There’s more. The Our Lady of the Angels School Fire. The first major aviation disaster in U.S. history was in Chicago, the Wingfoot Express, a hydrogen-filled Goodyear blimp that exploded over the Loop in 1919, crashing through the skylight of a bank building, killing 13 people.
Chicagoans tend to overlook them. To me, the 1992 Loop Flood, which occurred 30 years ago today, barely counts among the disasters mentioned above. A flood where not only nobody got hurt, but most people never saw floodwaters. How big of a deal could it be?
Yet it is of global interest. Four years back, a British film crew from Discovery Channel UK came to town to shoot a Loop Flood episode for the first season of their very Britishly titled program, “Massive Engineering Mistakes.” The producers had read my 25th-anniversary story online.
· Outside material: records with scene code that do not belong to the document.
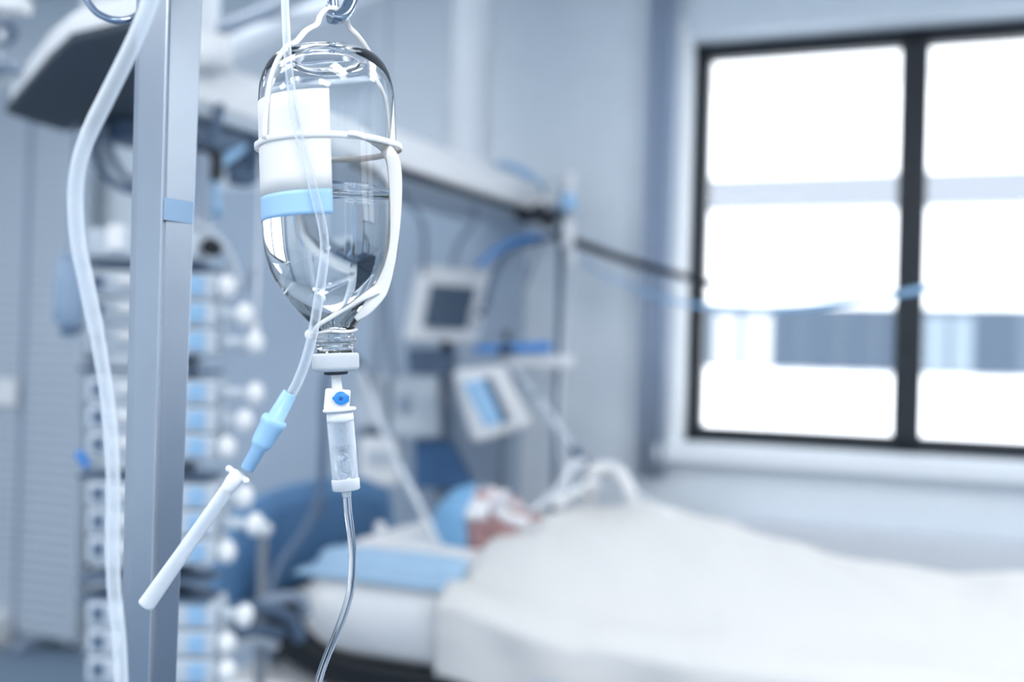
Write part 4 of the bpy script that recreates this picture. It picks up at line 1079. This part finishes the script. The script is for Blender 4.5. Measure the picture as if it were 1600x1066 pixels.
m_.build('connector', 'blue_plastic', lineset)
E0 = P(378, 728, YL); E1 = P(226, 945, .66); eax = (E1-E0).normalized()
m_ = MB()
pc = P(371, 742, YL); wx = Vector((0, 1, 0)).cross(eax).normalized()
m_.tube([pc-wx*15*KL, pc, pc+wx*15*KL], [5*KL, 5*KL, 5*KL], sm=3, seg=12)
m_.ball(pc-wx*16*KL, 5.5*KL); m_.ball(pc+wx*16*KL, 5.5*KL)
m_.lathe([(-4*KL, .1*KL), (-4*KL, 11*KL), (14*KL, 12*KL), (22*KL, 11*KL), (34*KL, 10*KL), (34*KL, .1*KL)], pc, eax, 24)
m_.build('luer_lock', 'white_plastic', lineset)
m_ = MB(); s0 = pc+eax*18*KL
Ls = (E1-s0).length/KL
m_.lathe([(x*KL, r*KL) for x, r in ((0, 9), (6, 10.5), (Ls*.5, 11.5), (Ls-6, 13.5), (Ls-1, 13.8), (Ls, 11.5), (Ls, 8.5), (Ls-8, 8.0), (Ls-10, .1))], s0, eax, 28)
ns = m_.build('needle_sheath', 'sheath', lineset)
m_ = MB(); m_.lathe([(10*KL, 5*KL), (Ls*.42*KL, 5*KL), (Ls*.44*KL, 1.5*KL), (Ls*.8*KL, 1*KL)], s0, eax, 14); m_.build('needle', 'pale_blue', ns)

# ================================================================== THICK TUBE AT LEFT
YT = .56; KT = YT/FPX
line3 = [(262, -110, .57), (246, -40, .56), (232, 10, YT), (212, 60, YT), (188, 110, YT), (163, 160, YT), (141, 205, YT), (126, 245, YT), (119, 285, YT), (118, 330, YT), (123, 385, YT), (134, 440, YT), (147, 500, YT), (158, 560, YT), (167, 620, YT), (174, 690, YT), (177, 770, YT), (176, 850, YT), (178, 920, YT), (185, 990, YT), (189, 1060, YT), (190, 1160, YT)]
m_ = MB(); m_.tube([P(*p) for p in line3], [13*KT]*6+[12*KT]*6+[10.5*KT]*8, seg=20, sm=8)
o = m_.build('thick_tube', 'thick_tube'); tag(o, 'thick milky tube curving down in front of the post at left', 'tube')
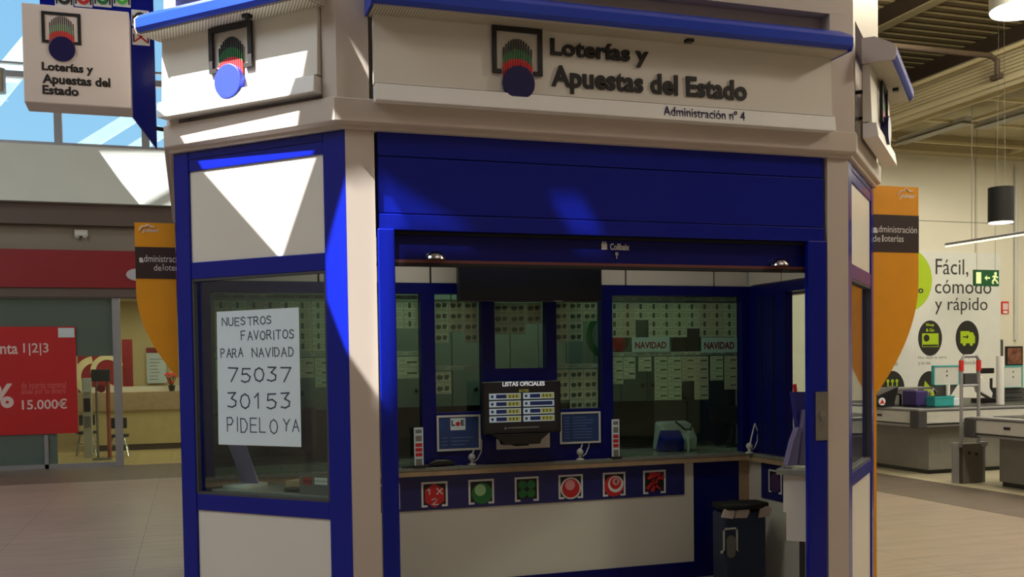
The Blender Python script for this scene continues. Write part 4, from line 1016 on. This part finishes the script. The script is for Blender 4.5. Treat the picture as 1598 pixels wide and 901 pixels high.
flyer((646, 668, 661, 715), 'tall narrow price card on the counter by the first navy mullion')
flyer((955, 655, 967, 708), 'tall narrow price card on the counter at the right booth pane')
o = thing('phone_handset', (.78, 1.83, .932), 'black handset lying on the counter beside the left price card', 'phone')
p = hitZ(678, 722, .945)
MB().tube([(p.x - .08, 1.80, .950), (p.x - .03, 1.80, .962), (p.x + .05, 1.80, .962), (p.x + .10, 1.80, .950)], [.016, .026, .024, .012], 10).build('handset', DARK, o, smooth=True)
MB().tube([(p.x - .08, 1.80, .945), (p.x - .16, 1.79, .940), (p.x - .22, 1.81, .940), (p.x - .27, 1.80, .940)], .008, 6).build('cord', DARK, o)
# equipment behind the right pane
o = thing('lottery_terminal', (2.8, 2.15, .932), 'blue and white lottery terminal behind the right booth pane', 'terminal')
fr = yplane(2.10); u0, v1 = uv(fr, 1036, 655); u1, v0 = uv(fr, 1086, 695)
v0 = .933
MB().prof(Fr((0, 2.1, 0), (1, 0, 0)), [(.02, v0), (.04, v0 + .10), (-.06, v0 + .21), (-.16, v0 + .23), (-.22, v0)], u0, u1).build('white_body', mat('terminal_shell', (186, 192, 190), .5), o, bevel=.02)
MB().prof(Fr((0, 2.1, 0), (1, 0, 0)), [(.045, v0), (.06, v0 + .09), (-.02, v0 + .17), (-.10, v0)], u0 - .03, u0 + (u1 - u0) * .55).build('blue_front', BLUE, o, bevel=.015)
MB().tube([fr.p(u0 + .10, v0 + .23, .0), fr.p(u0 + .15, v0 + .17, .06), fr.p(u0 + .2, v0 + .17, .06), fr.p(u0 + .25, v0 + .23, 0)], .008).build('cable', BLACK, o)
MB().fb(fr, u0 + .17, u0 + .185, v0, v0 + .18, .05, .062).build('slot', WHITE, o)
o = thing('booth_monitor', (3.0, 2.3, .932), 'black monitor on a foot behind the lower right ticket strips', 'monitor')
fr = yplane(2.3); u0, v1 = uv(fr, 1105, 636); u1, v0 = uv(fr, 1168, 655); uc = uv(fr, 1142, 660)[0]
MB().fb(fr, u0, u1, v0 - .03, v1, -.05, 0).build('screen_back', DARK, o, bevel=.01); MB().fb(fr, uc - .035, uc + .035, .94, v0 - .03, -.05, -.02).lathe((uc, 2.33, .933), [(.12, 0), (.11, .015), (.03, .02)], 20).build('stand', DARK, o)
o = thing('desk_lamp', (2.85, 2.6, .74), 'round-headed dark lamp glimpsed between the lower ticket strips', 'lamp')
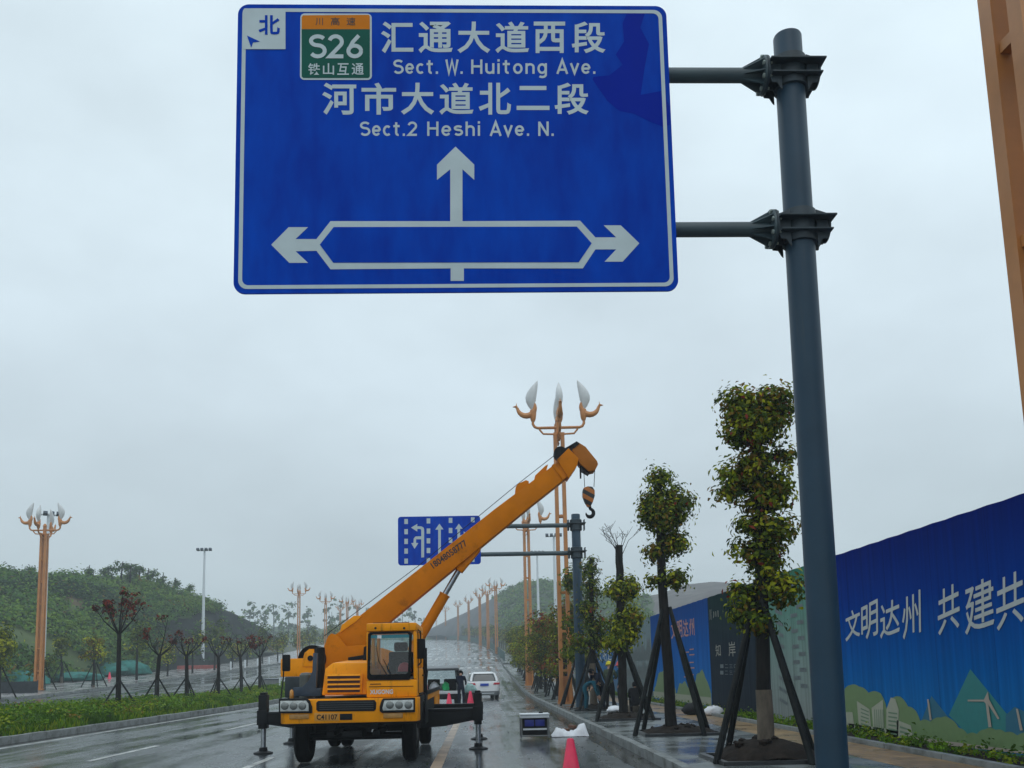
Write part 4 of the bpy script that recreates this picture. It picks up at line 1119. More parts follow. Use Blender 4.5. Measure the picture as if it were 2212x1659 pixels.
def lamp_proto():
    root = thing('street_lamp', 'x', 'street lamp', (0, 0, 0))
    h = 12.0; w0, w1 = 0.27, 0.235
    mb = MB()
    for sx in (-1, 1):
        for sy in (-1, 1):
            mb.bar((sx * (w0 - 0.08), sy * (w0 - 0.08), 0.0), (sx * (w1 - 0.07), sy * (w1 - 0.07), h), 0.16, 0.16, up=(0, 1, 0))
    z = 1.4
    while z < h - 0.3:
        q = w0 + (w1 - w0) * z / h - 0.08
        for s_ in (-1, 1):
            mb.bb(-q + 0.082, q - 0.082, s_ * q - 0.05, s_ * q + 0.05, z, z + 0.10); mb.bb(s_ * q - 0.05, s_ * q + 0.05, -q + 0.082, q - 0.082, z, z + 0.10)
        z += 1.72
    mb.build('column', M['lamp_bronze'], root)
    mb = MB(); mb.bb(-0.36, 0.36, -0.36, 0.36, -0.02, 0.09)
    for s_ in (-1, 1):
        mb.prism([(s_ * 0.275, -0.02, 0.09), (s_ * 0.35, -0.02, 0.09), (s_ * 0.275, -0.02, 1.0)], (0, 0.04, 0)); mb.prism([(-0.02, s_ * 0.275, 0.09), (-0.02, s_ * 0.35, 0.09), (-0.02, s_ * 0.275, 1.0)], (0.04, 0, 0))
    mb.bb(-0.10, 0.10, -0.10, 0.10, 0.05, 1.2)
    mb.build('base_plate', M['lamp_bronze'], root)
    mb = MB(); mb.bb(-0.25, 0.25, -0.25, 0.25, h, h + 0.14); mb.bb(-0.1, 0.1, -0.1, 0.1, h + 0.14, h + 0.7)
    mb.lathe([(0.02, h + 0.68), (0.16, h + 0.72), (0.12, h + 0.86), (0.03, h + 0.95)], n=10)
    mb.build('capital', M['lamp_bronze'], root)
    for k in range(4):
        a = k * math.pi / 2; o = Vector((math.cos(a), math.sin(a), 0)); lev = h + (0.42 if k % 2 == 0 else 0.06)
        mb = MB()
        mb.tube([o * 0.1 + Vector((0, 0, lev - 0.0)), o * 0.95 + Vector((0, 0, lev)), o * 1.08 + Vector((0, 0, lev + 0.05)), o * 1.16 + Vector((0, 0, lev + 0.18)), o * 1.16 + Vector((0, 0, lev + 0.34))], [0.065] * 5, 10)
        mb.tube([o * 0.25 + Vector((0, 0, lev - 0.30)), o * 0.7 + Vector((0, 0, lev - 0.28)), o * 0.85 + Vector((0, 0, lev - 0.1)), o * 0.88 + Vector((0, 0, lev))], [0.045] * 4, 8)
        arm = mb.build('arm', M['lamp_bronze'], root)
        zt = lev + 0.98; c = o * 1.45 + Vector((0, 0, zt)); pth = []; rd = []
        for q in range(13):
            t = D2R(150 + q * 205 / 12); pth.append(c + o * (0.40 * math.cos(t)) + Vector((0, 0, 0.40 * math.sin(t)))); rd.append(0.05 + 0.085 * math.sin(math.pi * (q + 0.6) / 13.2))
        mb = MB(); mb.tube(pth, rd, 10)
        tip = pth[-1]; mb.tube([tip - Vector((0, 0, 0.04)), tip + o * 0.06 + Vector((0, 0, 0.08)), tip + o * 0.22 + Vector((0, 0, 0.06))], [0.07, 0.07, 0.012], 8)
        mb.tube([tip + o * 0.05, tip + o * 0.04 + Vector((0, 0, 0.24))], [0.04, 0.008], 6)
        i0 = pth[0]; mb.tube([i0, i0 + Vector((0, 0, 0.12)) - o * 0.1], [0.05, 0.01], 6)
        mb.build('crescent', M['lamp_bronze'], arm)
        mb = MB(); petal(mb, o * 1.12 + Vector((0, 0, lev + 0.80)), o, 1.42, 0.50, 0.11)
        mb.build('petal_shade', M['petal'], arm)
        mb = MB(); mb.lathe([(0.09, lev + 0.32), (0.13, lev + 0.45), (0.16, lev + 0.7), (0.13, lev + 0.84)], (o.x * 1.15, o.y * 1.15, 0), 10); mb.build('petal_cup', M['lamp_bronze'], arm)
    return root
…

Would I mind talking to their cameras about the flood? Maybe down in the very freight tunnels under downtown? Well ....
On one hand, hours would be spent to benefit someone other than myself. Who’d ever know I was on British TV? Yet there is a siren allure to being on TV anywhere. Appearing on TV means something. It is significant, and British TV, double significant. They’re all so refined, the Brits.
True, I’d have to be at City Hall at 8:30 a.m. But heck, why not? Change of pace.
So I’m there, waiting by the bronze “CITY HALL” sign, bright-eyed, expectant. I get a text from the producer. Traffic. Running late. That happens! No worries! I slide over to Petra’s for a cup of coffee.